IDF says jets struck Syrian Army positions in response to rocket attack
3 projectiles hit open areas Tuesday in Golan Heights; army also retaliates to attacks from Lebanon; Gallant: Home front readying for war with Hezbollah, ‘patience will run out’
The Israel Defense Forces said Wednesday that fighter jets carried out strikes overnight against Syrian Army positions in the Daraa area in southern Syria, in response to a rocket attack on the Golan Heights the previous evening.
No injuries were caused when three rockets fired from Syria hit open areas in the southern Golan Heights.
The IDF also said Tuesday that it was responding with shelling against the source of the rocket fire.
Amid the war in the Gaza Strip, there have been several rocket attacks launched from Syria at northern Israel, without any injuries caused.
Syrian state media said Monday that “a number of Iranian advisers” were killed in an alleged Israeli attack south of the capital, in a rare acknowledgment by Damascus of Iranian casualties in strikes on Syrian territory attributed to Israel. The report also said civilians were killed but did not give a figure for either set of fatalities.
An Israeli military spokesperson declined to comment on the explosions. The IDF rarely comments on alleged strikes in Syria. The strike was the third in two months blamed on Israel and targeting Iranian infrastructure and officers in Damascus.
Reports in Iran: at least 2 were killed, and several others were injured in the mysterious attack on Iranian targets in Damascus ???? pic.twitter.com/tF8dI4AZne
— Adam Albilya – אדם אלביליה (@AdamAlbilya) January 29, 2024
Recent weeks have also seen several alleged sorties carried out against sites in Syria as part of Israel’s ongoing efforts to prevent Iran from supplying arms to its proxy Hezbollah in Lebanon, which has stepped up attacks on northern Israel over the past several months amid the ongoing war in Gaza.
The IDF also said Wednesday that several projectiles had been fired that morning from Lebanon toward the Manara and Kfar Yuval areas, landing in open areas and causing no injuries.
The military said it carried out artillery shelling against areas in southern Lebanon, apparently to foil planned Hezbollah attacks.
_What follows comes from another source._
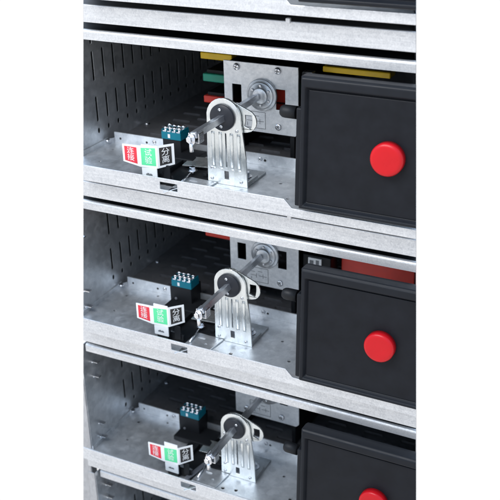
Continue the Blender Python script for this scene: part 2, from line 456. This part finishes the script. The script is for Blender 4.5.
def indicator(root, r):
    """white strip folded round a dark carrier with red, green and black fields"""
    tz = {1: 0, 2: 3, 3: 2.2}[r]
    path = [(88, 8), (116, -3.5), (137.5, -3.5), (148, 17)]
    path = [(94.5, -4), (115.5, -3.5), (137.5, -2), (151, 11)]
    zl, zh = 49.5, 75.5
    low = [52.8, 49.2, 49.6, 52.2]; high = [72.8, 73.2, 75.2, 75.6]
    mb = MB()
    P = [Vector((x, y, 0)) for x, y in path]
    def on(seg, u, v, d=0):
        a, b = P[seg], P[seg + 1]; n = (b - a).normalized().cross(Vector((0, 0, 1))).normalized()
        q = a.lerp(b, u); lo = low[seg] + (low[seg + 1] - low[seg]) * u; hi = high[seg] + (high[seg + 1] - high[seg]) * u
        return Vector((q.x, q.y, tz + lo + v * (hi - lo))) + n * d
    # strip: subdivided, thin
    front = []; back = []
    for seg in range(3):
        for i in range(5 if seg < 2 else 5):
            if seg and i == 0: continue
            u = i / 4
            a, b = P[seg], P[seg + 1]
            front.append((seg, u))
    rings = []
    for seg, u in front:
        rings.append([on(seg, u, -.0, 0), on(seg, u, 1, 0), on(seg, u, 1, -1.0), on(seg, u, 0, -1.0)])
    mb.loft(rings)
    # tongue below and above the green field
    mb.box(117, 136, -2.6, -1.4, 32 + 2.4 * tz, 49.6 + tz); mb.box(117.5, 136.5, -1.9, -.9, 72, tz + 74 + (5 if r == 3 else 2.5 if r == 2 else .6))
    mb.mi = 1
    mb.box(122, 130, -2.75, -2.65, 40.2 + tz, 42.0 + tz); mb.box(123.5, 126, -2.76, -2.66, 42.1 + tz, 42.9 + tz); mb.box(127, 129, -2.76, -2.66, 42.1 + tz, 42.6 + tz)
    ind = mb.build('position_indicator', ['white', 'ink'], root)
    for seg, name, mat, txt in ((0, 'red_label', 'lred', '连\n接'), (1, 'green_label', 'lgreen', '试\n验'), (2, 'black_label', 'lblack', '分\n离')):
        a, b = P[seg], P[seg + 1]; L = (b - a).length
        m = {0: (.12, .86), 1: (.1, .9), 2: (.12, .84)}[seg]
        mb = MB()
        q = [on(seg, m[0], .1, .12), on(seg, m[1], .1, .12), on(seg, m[1], .9, .12), on(seg, m[0], .9, .12)]
        q2 = [on(seg, m[0], .1, .02), on(seg, m[1], .1, .02), on(seg, m[1], .9, .02), on(seg, m[0], .9, .02)]
        mb.loft([q2, q])
        H = zh - zl
        def fn(u, v, d, seg=seg, L=L): return on(seg, (m[0] + m[1]) / 2 + u / L, .5 + v / H, .12 + d)
        text_mesh(mb, txt, 9.4, fn, 1)
        mb.build(name, [mat, 'white'], ind)
    # carrier behind
    mb = MB(); mb.box(119, 134, -.8, 6, ZF + .2, 62); mb.box(116, 150, 6, 8, ZF + .2, 40); mb.box(140, 148, 4, 5.5, 34, 52)
    mb.build('indicator_carrier', 'black', ind, .4)

def linkage(root, r):
    mb = MB(); mb.plate([[(108, 30), (143, 22), (143, 1.5), (150.5, 1.5), (151.5, 34), (176, 36), (176, 92), (112, 92)], circ(165, 70, 4)], XY(ZF + .3), 1.8)
    l = mb.build('base_and_recess_shade', 'black', root, .3)  # black base that also paints the shade of the floor opening and channel
    mb = MB(); mb.box(124, 129, 24, 66, ZF + 2.2, ZF + 8); mb.build('guide_rail', 'black', l, .4)
    mb = MB(); mb.box(168, 173, 40, 84, ZF + 2.2, ZF + 6); mb.build('guide_rail', 'black', l, .4)
    mb = MB(); mb.plate([[(152, 1.5), (155, 34), (190, 32), (186, 1)], circ(176, 14, 1.6), slot(160, 170, 22, 25)], XY(ZF + .3), 1.8); mb.build('slide_plate', 'galv', root, .3)
    mb = MB(); mb.plate([rect(134, 174, 53, 76)], XY(0), 1.4)
    for v in mb.bm.verts: v.co.z += ZF + 5 + (v.co.x - 134) * .07 + (v.co.y - 53) * .1
    mb.build('link_plate', 'zinc', root, .3)
    mb = MB(); hexbolt(mb, (154, 42, ZF + 7), (0, 0, 1), 3.6, 4); mb.turn((154, 42, ZF + 2), (0, 0, 1), [(0, 2.4), (5, 2.4)], 12)
    mb.build('pivot_bolt', 'bolt', root)
    mb = MB(); mb.turn((154, 42, ZF + 5.5), (.12, -1, -.03), [(0, 1.1), (34, 1.1)], 10); mb.build('link_rod', 'bolt', root)
    if r == 3:
        mb = MB(); mb.bar((155, 38, ZF + 5), (146, 0, ZF + 4), 6, 2.4); mb.build('link_arm', 'steelgrey', root, .3)

def front_cover(root, r):
    """black moulded cover, leaning slightly forward at the foot"""
    lean = Matrix.Translation((0, -28.5, 43)) @ Matrix.Rotation(math.radians(-3.2), 4, 'X') @ Matrix.Translation((0, 28.5, -43))
    x0, z0, z1 = 313.5, 43, 174.5
    def tr(mb):
        for v in mb.bm.verts: v.co = lean @ v.co
    mb = MB()
    yf = -28.5
    # frame: stepped ring lofted round a rounded rectangle, then the recess
    def ring(x, za, zb, y): return [(x, y, za), (XR + 40 - (x - x0), y, za), (XR + 40 - (x - x0), y, zb), (x, y, zb)]
    mb.loft([ring(x0 + 1, z0 + 1, z1 - .5, yf + 18), ring(x0, z0, z1, yf + 13), ring(x0, z0, z1, yf + 2.5), ring(x0 + 1.5, z0 + 1.5, z1 - 2.5, yf),
             ring(x0 + 4.5, z0 + 4.0, z1 - 10, yf), ring(x0 + 6, z0 + 5.5, z1 - 11.5, yf + 2.6), ring(x0 + 7, z0 + 7, z1 - 12.5, yf + 4.6)], cap=True)
    tr(mb); c = mb.build('front_cover', 'cover', root, .9)
    mb = MB(); mb.box(x0 + 7.5, XR + 20, yf + 3.2, yf + 5.5, z0 + 7.5, z1 - 13); tr(mb); mb.build('cover_panel', 'panel', c, .8)
    if r in (1, 2, 3):
        mb = MB(); mb.turn((402.5, yf + 3.3, 107), (0, -1, 0), [(0, 15.9), (7.0, 15.9), (8.2, 15.5), (9.2, 14.6), (9.8, 13.2), (10, 12), (9.6, 6)], 64)
        tr(mb); mb.build('push_button', 'red', c)
    if r in (1, 2, 3):
        mb = MB(); mb.box(307, 313.3, -22, -8, 43.5, 142); tr(mb)
        lk = mb.build('latch_plate', 'cover', root, 1.2)
        mb = MB(); mb.turn((290, -8, 134), (1, 0, 0), [(-3.5, 2.5), (-2.6, 4.6), (-.5, 6), (2, 6.4), (14, 6.4)], 24); mb.build('latch_knob', 'black', lk)

roots = []
for r in range(0, 5):
    root = empty('drawer_unit', (0, 0, -PITCH * r), LABELS[r], 'switchgear drawer', GROUP)
    roots.append(root)
    if r != 0: side_wall(root, r)
    tray(root, r)
    if r in (1, 2, 3):
        bracket(root, r); shaft(root, r); mounting_plate(root, r); phase_bars(root, r)
        terminal_block(root, r); indicator(root, r); linkage(root, r)
    if r < 4: front_cover(root, r)

# ------------------------------------------------------------------ camera (solved from the photograph)
def cam_rot(a, b, c):
    return Matrix.Rotation(a, 3, 'Z') @ Matrix.Rotation(b, 3, 'X') @ Matrix.Rotation(c, 3, 'Y')
CAMF, CPOS, CANG = (0.944977, (663.010, -805.481, 210.197), (0.478599, -0.449380, 0.026677))
R3 = cam_rot(*CANG)
right, fwd, up = R3.col[0], R3.col[1], R3.col[2]
cam = bpy.data.cameras.new('camera'); co = bpy.data.objects.new('camera', cam); C.objects.link(co)
rot = Matrix((right, up, -fwd)).transposed()
co.matrix_world = Matrix.Translation(Vector(CPOS) * MM) @ rot.to_4x4()
cam.sensor_width = 36; cam.lens = 36 * CAMF * 2; cam.clip_start = .02; cam.clip_end = 50
cam.dof.use_dof = True; cam.dof.focus_distance = .98; cam.dof.aperture_fstop = 11
scene.camera = co

# ------------------------------------------------------------------ the built section ends cleanly left and right
bpy.context.view_layer.update()
cpos = Vector(CPOS) * MM
def end_plane(px):
    d = fwd + right * ((px - 250) / (1000 * CAMF))
    n = d.cross(up).normalized()
    if n.dot(right) < 0: n = -n
    return n
nl, nr = -end_plane(83.4), end_plane(416.0)
dg = bpy.context.evaluated_depsgraph_get()
for o in list(scene.objects):
    if o.type != 'MESH': continue
    mw = o.matrix_world
    cs = [mw @ Vector(b) for b in o.bound_box]
    todo = [n for n in (nl, nr) if max((c - cpos).dot(n) for c in cs) > 0]
    if not todo: continue
    me = bpy.data.meshes.new_from_object(o.evaluated_get(dg))
    bm = bmesh.new(); bm.from_mesh(me); inv = mw.inverted()
    for n in todo:
        res = bmesh.ops.bisect_plane(bm, geom=bm.verts[:] + bm.edges[:] + bm.faces[:], dist=1e-7, plane_co=inv @ cpos, plane_no=inv.to_3x3() @ n, clear_outer=True)
        ed = [e for e in res['geom_cut'] if isinstance(e, bmesh.types.BMEdge)]
        if ed: bmesh.ops.holes_fill(bm, edges=ed, sides=0)
    if len(bm.faces) == 0:
        bm.free(); bpy.data.objects.remove(o); continue
    o.modifiers.clear(); bm.to_mesh(me); bm.free(); o.data = me

# added panel that keeps light out at the right end (lies along the cut)
d = (fwd + right * ((415.6 - 250) / (1000 * CAMF)))
e = Vector((d.x, d.y, 0)).normalized()
mb = MB()
def pt(y, z, off):
    # point on the end plane at depth y and height z, moved inward by off
    n = nr; c = Vector(CPOS)
    x = c.x - (n.y * (y - c.y) + n.z * (z - c.z)) / n.x
    return (x - off, y, z)
mb.loft([[pt(30, z, .2), pt(30, z, 1.4), pt(468, z, 2.4), pt(468, z, .6)] for z in (-1000, 180)])
fpart(mb, 'light_stop_panel', 'black')

# ------------------------------------------------------------------ light: white studio surround and a big soft lamp
w = bpy.data.worlds.new('World'); scene.world = w; w.use_nodes = True
bg = w.node_tree.nodes['Background']
nt = w.node_tree
tc = nt.nodes.new('ShaderNodeTexCoord'); sp = nt.nodes.new('ShaderNodeSeparateXYZ')
nt.links.new(tc.outputs['Generated'], sp.inputs[0])
cr = nt.nodes.new('ShaderNodeValToRGB'); nt.links.new(sp.outputs['Z'], cr.inputs['Fac'])
cr.color_ramp.elements[0].position = 0.0; cr.color_ramp.elements[0].color = (1, 1.0, 1.01, 1)
cr.color_ramp.elements[1].position = .45; cr.color_ramp.elements[1].color = (.74, 1.0, 1.36, 1)
nt.links.new(cr.outputs['Color'], bg.inputs['Color']); bg.inputs['Strength'].default_value = 1.03
def area(name, loc, target, size, power, col):
    l = bpy.data.lights.new(name, 'AREA'); l.shape = 'RECTANGLE'; l.size, l.size_y = size; l.energy = power; l.color = col
    o = bpy.data.objects.new(name, l); C.objects.link(o); o.location = loc
    o.rotation_euler = (Vector(target) - Vector(loc)).to_track_quat('-Z', 'Y').to_euler()
area('soft_lamp', (.0, -.75, .75), (.2, 0, -.0), (.9, .5), 15, (1, .98, .96))
scene.render.engine = 'CYCLES'
scene.cycles.max_bounces = 8
scene.view_settings.view_transform = 'Standard'; scene.view_settings.look = 'None'
scene.view_settings.exposure = 0; scene.view_settings.gamma = 1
On Tuesday, the IDF said fighter jets carried out strikes on a Hezbollah command center and an observation post belonging to the terror group in the southern Lebanon village of Khiam.
Fighter jets hit another observation post and building used by Hezbollah in Ayta ash-Shab and Mhaibib.
Since October 8, a day after the Hamas mass onslaught in Israel that sparked the still raging war in Gaza, Hezbollah-led forces have attacked Israeli communities and military posts along the Israel-Lebanon border on a near-daily basis, with the Lebanese terror group saying it is doing so to support Gaza amid the war there.
So far, the skirmishes on the border have resulted in six civilian deaths on the Israeli side, as well as the deaths of nine IDF soldiers and reservists.
Hezbollah has named 174 members who have been killed by Israel during the ongoing skirmishes, mostly in Lebanon but some also in Syria. In Lebanon, another 20 operatives from other terror groups, a Lebanese soldier, and at least 19 civilians, three of whom were journalists, have been killed.
Top Israeli officials have repeatedly threatened to go to war in Lebanon after the campaign to root out Hamas in Gaza is over, with the aim of driving Hezbollah away from the border in accordance with UN Security Council Resolution 1701, which ended the Second Lebanon War in 2006.
On Tuesday, Defense Minister Yoav Gallant said “the stage will come when our patience will run out, and a forceful action to enforce peace on the northern border will also affect the Haifa metropolis.”
“We are ready, but we continue to prepare, gaining more and more capabilities because not all things are solved, but things are done well. And we have to take into account the possibility of a wide escalation; this is something that can happen,” Gallant said during an assessment regarding the home front hosted in Kiryat Ata, in the greater Haifa area.
He warned that the possibility of a potential agreement with Hezbollah was “exhausting itself” and added that if the situation deteriorates further, “the situation in Haifa will not be good, but in Beirut, the situation will be devastating.”
The Iran-backed terror group Hamas launched a massive onslaught on October 7, killing approximately 1,200 people in Israel and kidnapping 253, mostly civilians, amid horrendous acts of brutality and sexual assault.
In response, Israel vowed to eliminate Hamas, launching a wide-scale military campaign in Gaza aimed at destroying the group’s military and governance capabilities.
Iran, which supports Hamas both financially and militarily, has hailed the devastating October 7 attacks as a “success” but denied any direct involvement.